Epirus was a region of ancient Greece, spanning what are now the northwestern corner of modern Greece and the southern coastal reaches of Albania. The ruling house in the region during the 5th – 3rd centuries BCE, the Molossians, claimed descent from Achilles and had ties through marriage to the Macedonian rulers Philip and Alexander the Great.

The greatest king in the Molossian line was Pyrrhus, who came to the throne in 307 BCE, at the age of twelve. He lost the kingdom, then was restored to it, and from the 290s launched himself upon a series of wars. He fought the Romans in Italy, conquered most of Sicily, defeated the king of Macedonia, and finally was killed in 272 while attacking Sparta. A turbulent reign, it was. It is hard for us to imagine or understand the constant warring that occupied so many of the little Greek states of old or the seemingly insatiable appetites of their rulers for invading their neighbors.

Pyrrhus is just one of hundreds of such petty kings whose bothersomeness makes up so much of ancient history. He is remembered above most of the rest because so many of what were accounted his military victories came at enormous cost, where “cost” means not the quantity of treasure expended but the number of other men’s lives lost. Indeed, so costly were his adventures that they inspired the phrase “Pyrrhic victory,” meaning a victory that leaves the victor arguably worse off than the vanquished. (A minor lesson for us from history here, perhaps: It may be best not to be remembered in a proverb.)
This little foray into ancient history is occasioned by the 40th anniversary this week of the Six-Day War. Much commentary has been and will be devoted to that event, and in that commentary the phrase “Pyrrhic victory” will inevitably occur over and over.
Here’s the story in brief: In 1967 the little state of Israel, not yet 20 years old, was attacked simultaneously from west and east by Egypt and Jordan, aided by Syrian shelling in the north. The world watched in amazement as the Israeli Defense Forces wiped out the Egyptian air force on the ground, drove Egyptian armor out of Sinai, and chased the Jordanian army out of Jerusalem and across the West Bank. Syrian forces were driven off the Golan Heights, from which they had shelled Israeli settlements for years.

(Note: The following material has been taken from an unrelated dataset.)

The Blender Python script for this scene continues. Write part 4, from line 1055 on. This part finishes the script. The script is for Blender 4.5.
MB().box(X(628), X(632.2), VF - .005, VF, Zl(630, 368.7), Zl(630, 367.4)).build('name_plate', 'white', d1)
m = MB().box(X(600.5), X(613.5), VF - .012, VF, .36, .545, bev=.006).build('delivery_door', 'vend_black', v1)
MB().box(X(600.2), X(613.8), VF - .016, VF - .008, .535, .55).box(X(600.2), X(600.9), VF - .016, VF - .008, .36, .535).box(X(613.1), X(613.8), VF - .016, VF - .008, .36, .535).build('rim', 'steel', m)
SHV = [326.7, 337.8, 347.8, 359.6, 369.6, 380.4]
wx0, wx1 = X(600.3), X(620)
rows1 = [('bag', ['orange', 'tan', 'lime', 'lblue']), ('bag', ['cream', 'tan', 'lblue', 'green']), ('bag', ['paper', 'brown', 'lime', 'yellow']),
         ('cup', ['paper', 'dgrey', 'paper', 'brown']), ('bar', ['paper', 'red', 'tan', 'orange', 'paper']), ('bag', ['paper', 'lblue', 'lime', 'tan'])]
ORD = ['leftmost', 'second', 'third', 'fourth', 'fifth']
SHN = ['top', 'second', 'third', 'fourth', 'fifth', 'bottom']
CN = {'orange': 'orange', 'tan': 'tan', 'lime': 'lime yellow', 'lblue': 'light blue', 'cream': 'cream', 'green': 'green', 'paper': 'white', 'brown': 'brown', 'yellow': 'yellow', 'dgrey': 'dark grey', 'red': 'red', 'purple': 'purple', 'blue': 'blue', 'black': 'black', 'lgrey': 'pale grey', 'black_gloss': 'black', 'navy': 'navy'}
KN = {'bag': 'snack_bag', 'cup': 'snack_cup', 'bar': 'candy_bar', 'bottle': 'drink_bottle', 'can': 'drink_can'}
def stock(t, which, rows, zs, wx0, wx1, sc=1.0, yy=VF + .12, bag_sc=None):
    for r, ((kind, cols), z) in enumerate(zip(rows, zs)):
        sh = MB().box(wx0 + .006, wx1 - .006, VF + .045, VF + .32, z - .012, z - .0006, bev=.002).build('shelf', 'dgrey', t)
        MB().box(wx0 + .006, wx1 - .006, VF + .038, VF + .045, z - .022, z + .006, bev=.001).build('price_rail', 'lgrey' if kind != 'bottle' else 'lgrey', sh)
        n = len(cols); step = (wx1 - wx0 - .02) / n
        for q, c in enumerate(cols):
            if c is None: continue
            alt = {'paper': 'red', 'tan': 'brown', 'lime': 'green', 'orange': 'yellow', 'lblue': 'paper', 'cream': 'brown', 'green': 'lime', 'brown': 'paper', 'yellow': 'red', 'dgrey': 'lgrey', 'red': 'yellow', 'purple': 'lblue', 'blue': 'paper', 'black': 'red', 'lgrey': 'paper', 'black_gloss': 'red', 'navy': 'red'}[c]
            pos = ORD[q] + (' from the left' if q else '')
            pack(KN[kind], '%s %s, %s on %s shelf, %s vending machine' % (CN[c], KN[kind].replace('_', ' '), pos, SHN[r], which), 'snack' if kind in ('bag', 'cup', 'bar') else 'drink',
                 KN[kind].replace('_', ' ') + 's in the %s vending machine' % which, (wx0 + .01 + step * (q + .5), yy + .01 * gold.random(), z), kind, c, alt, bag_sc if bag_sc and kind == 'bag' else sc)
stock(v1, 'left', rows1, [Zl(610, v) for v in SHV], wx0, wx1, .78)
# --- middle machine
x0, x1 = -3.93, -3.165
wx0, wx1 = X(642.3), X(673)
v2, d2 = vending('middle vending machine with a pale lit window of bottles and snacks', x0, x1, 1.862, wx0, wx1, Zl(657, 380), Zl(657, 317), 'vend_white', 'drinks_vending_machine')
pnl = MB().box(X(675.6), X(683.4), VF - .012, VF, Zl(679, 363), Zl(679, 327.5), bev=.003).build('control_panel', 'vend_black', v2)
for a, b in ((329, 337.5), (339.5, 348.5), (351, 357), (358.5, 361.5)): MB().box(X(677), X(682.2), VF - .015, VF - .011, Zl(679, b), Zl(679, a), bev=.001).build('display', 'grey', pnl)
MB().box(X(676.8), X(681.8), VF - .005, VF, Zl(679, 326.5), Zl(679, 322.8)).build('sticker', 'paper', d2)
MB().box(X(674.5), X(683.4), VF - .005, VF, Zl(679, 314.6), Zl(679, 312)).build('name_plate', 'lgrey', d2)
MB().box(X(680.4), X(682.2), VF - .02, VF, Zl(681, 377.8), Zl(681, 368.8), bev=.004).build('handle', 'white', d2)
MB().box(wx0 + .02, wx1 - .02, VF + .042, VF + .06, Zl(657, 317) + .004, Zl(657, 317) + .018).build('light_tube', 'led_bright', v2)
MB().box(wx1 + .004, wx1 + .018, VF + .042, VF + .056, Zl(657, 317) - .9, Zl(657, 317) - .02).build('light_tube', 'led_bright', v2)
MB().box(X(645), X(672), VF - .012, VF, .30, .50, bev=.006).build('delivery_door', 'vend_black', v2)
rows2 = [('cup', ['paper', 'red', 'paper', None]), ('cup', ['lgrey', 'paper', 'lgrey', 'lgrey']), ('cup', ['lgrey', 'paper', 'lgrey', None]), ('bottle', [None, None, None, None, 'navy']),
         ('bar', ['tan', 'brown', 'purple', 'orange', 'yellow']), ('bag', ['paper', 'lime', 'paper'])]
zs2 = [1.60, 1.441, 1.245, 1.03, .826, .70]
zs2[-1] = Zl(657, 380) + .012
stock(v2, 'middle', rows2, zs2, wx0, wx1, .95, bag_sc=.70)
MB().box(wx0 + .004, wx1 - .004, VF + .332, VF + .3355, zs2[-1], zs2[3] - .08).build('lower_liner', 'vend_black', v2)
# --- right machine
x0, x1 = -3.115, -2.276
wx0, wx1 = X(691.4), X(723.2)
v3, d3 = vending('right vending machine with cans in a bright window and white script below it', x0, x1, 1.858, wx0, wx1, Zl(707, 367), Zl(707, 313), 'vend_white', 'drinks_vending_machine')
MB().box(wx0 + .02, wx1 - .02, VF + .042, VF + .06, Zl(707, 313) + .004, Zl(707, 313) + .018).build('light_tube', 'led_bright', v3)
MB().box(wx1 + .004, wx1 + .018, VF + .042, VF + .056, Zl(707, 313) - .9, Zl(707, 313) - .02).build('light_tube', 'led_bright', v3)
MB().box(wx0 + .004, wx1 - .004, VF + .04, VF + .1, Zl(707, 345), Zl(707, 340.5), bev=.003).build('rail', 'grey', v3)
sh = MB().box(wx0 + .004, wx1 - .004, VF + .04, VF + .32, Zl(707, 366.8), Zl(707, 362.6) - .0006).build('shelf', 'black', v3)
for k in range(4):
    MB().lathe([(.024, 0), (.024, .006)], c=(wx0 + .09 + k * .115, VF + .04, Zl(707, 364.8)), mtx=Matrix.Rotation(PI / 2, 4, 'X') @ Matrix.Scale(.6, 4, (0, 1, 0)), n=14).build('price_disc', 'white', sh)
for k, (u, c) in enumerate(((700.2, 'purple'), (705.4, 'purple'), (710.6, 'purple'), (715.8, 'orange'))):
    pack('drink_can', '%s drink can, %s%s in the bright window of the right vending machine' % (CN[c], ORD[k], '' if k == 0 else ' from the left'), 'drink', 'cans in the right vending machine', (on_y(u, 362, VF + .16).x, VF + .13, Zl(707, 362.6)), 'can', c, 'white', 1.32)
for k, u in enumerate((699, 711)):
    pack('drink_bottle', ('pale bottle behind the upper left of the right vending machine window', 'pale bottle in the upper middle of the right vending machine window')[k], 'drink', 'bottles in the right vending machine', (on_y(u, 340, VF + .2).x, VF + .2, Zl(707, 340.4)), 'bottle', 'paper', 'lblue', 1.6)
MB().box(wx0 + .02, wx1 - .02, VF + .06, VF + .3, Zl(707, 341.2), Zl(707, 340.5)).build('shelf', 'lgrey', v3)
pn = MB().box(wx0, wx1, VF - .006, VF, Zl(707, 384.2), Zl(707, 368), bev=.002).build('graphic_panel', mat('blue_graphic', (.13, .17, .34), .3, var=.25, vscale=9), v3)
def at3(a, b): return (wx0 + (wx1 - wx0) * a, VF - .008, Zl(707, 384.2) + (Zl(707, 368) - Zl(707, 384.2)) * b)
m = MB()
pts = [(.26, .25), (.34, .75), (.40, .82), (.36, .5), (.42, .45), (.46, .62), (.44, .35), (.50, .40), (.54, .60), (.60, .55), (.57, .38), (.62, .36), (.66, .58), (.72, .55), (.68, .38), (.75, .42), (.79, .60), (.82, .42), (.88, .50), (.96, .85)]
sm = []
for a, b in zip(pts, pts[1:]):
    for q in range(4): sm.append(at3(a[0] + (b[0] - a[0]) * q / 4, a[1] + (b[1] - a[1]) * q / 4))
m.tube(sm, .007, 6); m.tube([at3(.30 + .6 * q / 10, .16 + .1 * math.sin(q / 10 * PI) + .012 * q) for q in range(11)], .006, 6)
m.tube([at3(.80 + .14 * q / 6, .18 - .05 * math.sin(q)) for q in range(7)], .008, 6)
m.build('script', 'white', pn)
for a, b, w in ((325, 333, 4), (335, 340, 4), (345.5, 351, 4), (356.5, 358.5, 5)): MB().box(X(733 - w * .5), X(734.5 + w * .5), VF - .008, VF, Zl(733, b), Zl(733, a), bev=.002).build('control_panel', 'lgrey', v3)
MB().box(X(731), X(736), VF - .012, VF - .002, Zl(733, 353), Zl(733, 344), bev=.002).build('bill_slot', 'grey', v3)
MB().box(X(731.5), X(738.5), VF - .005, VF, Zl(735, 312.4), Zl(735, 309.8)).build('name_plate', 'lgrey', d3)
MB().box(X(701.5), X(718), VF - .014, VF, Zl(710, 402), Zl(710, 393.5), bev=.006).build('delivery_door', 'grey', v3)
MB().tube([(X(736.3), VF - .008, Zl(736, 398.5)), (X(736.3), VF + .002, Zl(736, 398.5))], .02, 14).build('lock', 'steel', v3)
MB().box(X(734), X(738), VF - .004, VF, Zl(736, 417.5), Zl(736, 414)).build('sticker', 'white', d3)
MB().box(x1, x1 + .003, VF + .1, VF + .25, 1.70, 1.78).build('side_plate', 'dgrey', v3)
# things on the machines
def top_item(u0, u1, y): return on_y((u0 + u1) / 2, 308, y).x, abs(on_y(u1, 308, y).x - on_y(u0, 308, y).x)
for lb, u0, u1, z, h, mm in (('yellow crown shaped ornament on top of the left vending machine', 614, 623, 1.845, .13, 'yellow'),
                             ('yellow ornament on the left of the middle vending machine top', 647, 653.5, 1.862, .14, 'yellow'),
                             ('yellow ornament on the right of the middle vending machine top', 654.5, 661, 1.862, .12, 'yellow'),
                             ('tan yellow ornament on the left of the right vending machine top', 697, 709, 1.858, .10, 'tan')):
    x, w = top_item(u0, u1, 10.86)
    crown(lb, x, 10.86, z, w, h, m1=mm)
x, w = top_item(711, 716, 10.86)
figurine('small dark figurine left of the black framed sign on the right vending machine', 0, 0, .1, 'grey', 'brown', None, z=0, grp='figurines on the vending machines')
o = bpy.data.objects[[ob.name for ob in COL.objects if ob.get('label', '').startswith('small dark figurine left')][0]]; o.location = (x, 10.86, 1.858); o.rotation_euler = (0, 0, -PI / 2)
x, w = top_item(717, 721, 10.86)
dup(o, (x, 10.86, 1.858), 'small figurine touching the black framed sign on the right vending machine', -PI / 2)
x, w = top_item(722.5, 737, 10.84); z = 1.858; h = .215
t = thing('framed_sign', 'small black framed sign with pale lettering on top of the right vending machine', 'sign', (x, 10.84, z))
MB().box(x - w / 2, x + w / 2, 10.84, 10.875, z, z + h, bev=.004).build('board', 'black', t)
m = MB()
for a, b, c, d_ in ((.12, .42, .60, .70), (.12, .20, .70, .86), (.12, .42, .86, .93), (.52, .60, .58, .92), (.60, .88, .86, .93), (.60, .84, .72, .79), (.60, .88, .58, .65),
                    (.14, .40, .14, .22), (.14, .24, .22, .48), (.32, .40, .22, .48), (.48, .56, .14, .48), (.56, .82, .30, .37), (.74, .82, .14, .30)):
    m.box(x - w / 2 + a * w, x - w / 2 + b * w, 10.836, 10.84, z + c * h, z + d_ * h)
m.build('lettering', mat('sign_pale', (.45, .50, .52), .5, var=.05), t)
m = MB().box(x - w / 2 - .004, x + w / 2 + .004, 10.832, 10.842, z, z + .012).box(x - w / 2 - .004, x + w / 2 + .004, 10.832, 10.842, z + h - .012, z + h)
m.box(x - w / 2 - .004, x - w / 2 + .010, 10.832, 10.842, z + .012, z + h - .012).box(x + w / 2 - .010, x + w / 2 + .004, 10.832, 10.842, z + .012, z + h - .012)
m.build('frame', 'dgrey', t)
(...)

In terms of battle deaths, Israel lost about 700 men to a combined 15,000 or more for its opponents. In part because of those lopsided numbers, few suspected then just how Pyrrhic this stunning victory would nonetheless prove to be. A moment’s reflection on the last forty years – years of renewed warfare, intifada, rocket attacks, suicide bombing, and utterly fruitless diplomacy – ought to teach a deep lesson about unintended consequences.

But for the tragedy of it all, one might almost suspect that some imp is in charge of human history.